Social scientists are invariably confronted with situations in which many things are going on at once and they lack the possibility, open to many natural scientists, of isolating out particular processes in experiments. The terrain of the discussion is therefore the overlap between method, social theory and philosophy of social science. Methods also must be appropriate to the nature of the object we study and the purpose and expectations of our inquiry. Although methodology needs to be critical and not merely descriptive I intend to counter various forms of methodological imperialism: both "scienticism" and "constructivism". 

Realism is a philosophy, but what is the content of realism? Some of the following characteristic claims of realism may seem too obvious to be worth mentioning, but are included because they are in opposition to important rival philosophies.

1 The world exists independently of our knowledge of it.

2 Our knowledge of that world is fallible and theory-laden. Nevertheless knowledge is not immune to empirical check, and its effectiveness in informing and explaining successful material practice is not mere accident.

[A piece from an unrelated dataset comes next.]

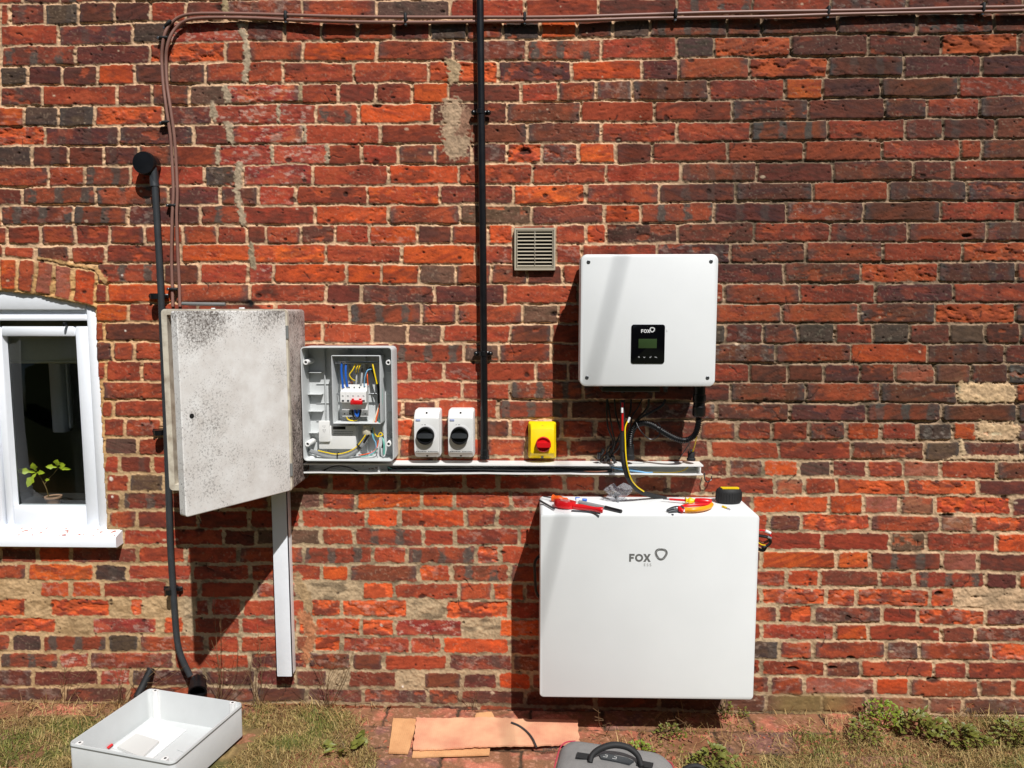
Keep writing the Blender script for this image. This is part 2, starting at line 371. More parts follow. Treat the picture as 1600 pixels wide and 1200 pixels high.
COURSES = {
0:"0 r 14 d 70 k 123 p 179 p 235 r 290 d 352 d 472 r 589 k 703 r 820 r 935 d 1058 b 1176 r 1298 d 1418 p 1539 p 1600",
1:"0 r 91 p 207 k 262 e 384 d 445 r 501 r 558 r 615 d 671 k 729 r 786 k 844 o 901 d 958 k 1015 b 1136 d 1191 d 1309 p 1433 b 1553 d 1660",
2:"0 r 2 b 118 p 234 s 352 r 388 r 473 o 589 r 707 d 823 b 939 r 1058 k 1116 s 1236 p 1357 d 1471 s 1592 d 1700",
3:"0 k 43 p 97 d 152 o 210 d 263 p 321 r 386 r 442 r 553 r 669 s 778 p 893 o 1003 p 1060 r 1172 s 1294 p 1413 p 1534 p 1650",
4:"0 d 65 r 183 p 238 d 295 g 352 e 470 r 529 r 586 r 644 o 701 d 814 r 873 r 931 d 988 d 1108 r 1227 o 1286 p 1377 d 1499 r 1615",
5:"-60 o 38 k 91 k 148 s 254 p 332 e 434 e 493 b 561 o 675 d 792 d 907 r 1023 r 1144 d 1263 d 1383 d 1449 r 1531 p 1650",
6:"-40 s 69 p 186 p 302 d 360 e 475 r 594 r 712 d 824 d 939 r 1057 r 1174 b 1294 r 1415 d 1474 d 1556 d 1670",
7:"-10 k 50 d 106 d 162 p 217 d 270 r 341 e 426 e 512 r 566 r 622 d 680 r 737 d 792 s 847 d 904 o 962 d 1019 r 1137 r 1257 r 1378 r 1501 r 1535 d 1650",
8:"-40 r 75 r 132 b 204 r 319 k 379 e 489 r 607 o 717 r 832 r 947 r 1065 d 1182 d 1302 d 1427 d 1490 r 1610",
9:"-80 d 34 b 149 b 263 p 343 p 404 r 462 r 574 o 687 d 801 o 915 r 1031 d 1149 p 1270 r 1389 d 1511 p 1630",
10:"0 b 115 b 200 p 314 b 378 r 492 o 607 r 718 g 831 p 944 o 1001 b 1116 p 1229 r 1349 d 1471 r 1589 d 1700",
11:"-45 r 10 r 63 r 117 r 171 r 226 r 286 r 340 r 385 d 416 r 470 d 524 r 577 o 653 d 705 r 762 o 803 r 868 r 916 s 948 x 1059 d 1179 r 1297 d 1419 r 1542 p 1660",
12:"0 r 55 p 110 r 166 r 283 o 393 o 510 r 627 o 742 r 803 r 868 r 909 r 1027 p 1142 d 1260 r 1380 r 1504 s 1625",
13:"150 b 255 d 312 r 387 e 428 o 541 o 596 o 655 g 712 r 768 d 824 d 879 r 960 r 1070 p 1226 d 1345 s 1467 p 1589 r 1700",
14:"148 r 167 o 275 r 390 r 509 d 565 d 679 p 790 r 903 r 1015 r 1131 r 1250 r 1368 p 1490 r 1610",
15:"148 o 201 r 310 r 430 r 546 b 659 r 715 r 817 g 873 r 990 r 1110 r 1222 r 1342 d 1462 s 1587 d 1700",
16:"148 r 162 d 262 r 400 o 504 r 582 g 637 g 691 r 797 d 862 r 960 r 1070 k 1134 d 1192 p 1247 k 1305 r 1364 k 1422 d 1485 g 1539 d 1595 d 1660",
17:"148 p 175 r 210 r 300 r 420 r 610 b 724 g 781 r 862 r 960 r 1090 d 1212 r 1330 o 1450 d 1570 d 1690",
18:"148 r 165 r 221 r 330 r 450 r 640 r 694 r 752 r 837 r 888 d 1000 d 1090 r 1172 d 1230 d 1287 p 1344 d 1400 c 1461 c 1518 d 1575 k 1640",
19:"160 r 280 r 400 r 500 r 612 r 722 r 798 b 912 p 1022 d 1142 d 1259 r 1376 d 1496 w 1587 s 1700",
20:"157 r 178 r 300 r 420 r 520 r 629 d 684 r 779 b 891 d 1006 p 1119 d 1234 p 1355 b 1472 d 1591 p 1700",
21:"160 r 195 r 252 r 350 r 470 r 580 o 648 d 705 d 744 d 797 r 843 d 877 r 931 r 1010 d 1093 r 1152 r 1206 r 1264 p 1322 o 1377 r 1434 k 1489 o 1527 w 1590 r 1700",
22:"162 g 216 r 300 r 420 r 540 r 622 r 690 r 760 r 822 r 889 d 950 d 1005 d 1109 r 1217 r 1331 d 1445 g 1502 p 1596 d 1700",
23:"162 r 187 d 238 r 330 r 450 r 560 r 680 r 800 r 920 d 1030 d 1088 d 1137 d 1192 o 1248 g 1300 d 1356 r 1411 c 1469 r 1558 d 1670",
24:"164 r 202 g 256 r 400 r 516 r 571 r 622 r 725 r 778 r 881 r 932 p 990 d 1045 d 1098 r 1211 c 1256 r 1308 s 1417 s 1528 p 1640",
25:"166 r 190 b 262 r 350 r 420 g 502 r 556 o 659 o 710 r 799 r 900 d 960 r 1065 r 1175 o 1295 o 1350 c 1406 c 1461 s 1581 p 1690",
26:"169 r 214 r 310 r 390 r 470 r 572 o 624 o 727 r 777 r 880 r 1000 r 1100 r 1201 p 1252 s 1360 r 1469 c 1522 s 1640",
27:"0 r 190 r 265 r 350 d 400 g 501 r 553 b 661 r 711 r 812 r 930 r 1050 r 1170 r 1284 r 1391 g 1446 r 1557 o 1660",
28:"0 d 59 o 110 d 215 r 290 r 372 r 475 b 582 r 635 b 744 s 782 r 880 r 990 r 1090 r 1190 o 1307 o 1359 b 1472 c 1529 d 1640",
29:"-60 r 41 o 146 k 200 r 300 r 390 r 502 o 546 d 654 o 705 b 796 r 900 r 1000 r 1100 r 1229 o 1281 d 1375 r 1428 b 1539 p 1591 o 1700",
30:"0 m 62 o 110 o 160 r 262 r 312 r 400 r 463 m 565 s 616 r 718 r 769 o 820 r 900 r 1000 r 1100 r 1190 s 1291 s 1338 s 1453 s 1494 m 1700",
31:"-60 s 41 m 76 s 173 m 201 s 225 m 305 r 328 r 378 r 476 m 484 s 533 s 637 m 695 s 796 r 900 r 1000 r 1100 r 1215 s 1271 d 1378 r 1434 s 1541 p 1650",
32:"-10 s 88 m 142 e 245 m 253 s 288 m 302 r 376 r 464 s 478 m 491 o 565 s 617 e 724 m 780 o 880 r 990 r 1100 r 1190 r 1304 o 1357 r 1471 d 1524 d 1640",
33:"-90 r 17 k 65 b 168 k 218 r 322 r 374 r 461 c 489 s 534 r 640 r 691 o 795 r 900 r 1000 r 1100 k 1217 r 1271 r 1384 p 1437 r 1548 s 1660",
34:"0 b 92 e 140 r 272 r 390 p 480 d 549 d 599 r 700 d 800 d 900 r 1000 r 1100 r 1190 r 1290 d 1346 r 1459 r 1512 r 1640",
35:"-50 p 52 p 155 e 205 p 320 p 400 p 462 p 511 m 543 d 620 m 663 d 722 p 778 o 830 r 930 r 1030 r 1130 r 1202 r 1257 c 1369 o 1421 r 1531 d 1585 r 1700",
36:"-10 p 100 p 200 p 300 p 400 p 480 p 567 p 669 p 719 p 820 d 930 d 1030 d 1130 d 1197 g 1285 c 1355 c 1453 c 1505 p 1610",
37:"-10 p 120 p 200 p 300 r 400 r 500 r 602 r 652 p 750 r 850 d 950 d 1050 d 1130 g 1208 g 1300 g 1395 g 1525 g 1640",
}
PAL = {'r':(161,69,43),'d':(122,62,44),'p':(108,57,46),'k':(90,66,55),'o':(204,86,38),'s':(186,80,46),'g':(112,80,62),
       'c':(160,98,74),'e':(172,84,58),'m':(176,158,124),'w':(198,166,128),'b':(146,66,44),'x':(84,56,42)}
ALT = {'r':(126,57,41),'d':(94,54,44),'p':(86,50,46),'k':(74,58,50),'o':(162,66,38),'s':(132,58,42),'g':(94,70,56),
       'c':(136,78,60),'e':(140,50,42),'m':(160,142,110),'w':(196,168,130),'b':(110,62,48),'x':(66,46,38)}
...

3. Knowledge develops neither wholly continuously, as the steady accumulation of facts within a stable conceptual framework, nor wholly discontinuously, through simultaneous and universal changes in concepts.

4. There is necessity in the world; objects—whether natural or social—necessarily have particular causal powers or ways of acting and particular susceptibilities. 

5. The world is differentiated and stratified, consisting not only of events, but objects, including structures, which have powers and liabilities capable of generating events. These structures may be present even where, as in the social world and much of the natural world, they do not generate regular patterns of events.

6. Social phenomena such as actions, texts and institutions are concept-dependent. We therefore have not only to explain their production and material effects but to understand, read or interpret what they mean. Although they have to be interpreted by starting from the researcher’s own frames of meaning, by and large they exist regardless of researchers’ interpretations of them.

7. For better or worse (not just worse) the conditions and social relations of the production of knowledge influence its content. Knowledge is also largely—though not exclusively—linguistic, and the nature of language and the way we communicate are not incidental to what is known and communicated. Awareness of these relationships is vital in evaluating knowledge.

8. Social science must be critical of its object. In order to be able to explain and understand social phenomena we have to evaluate them critically.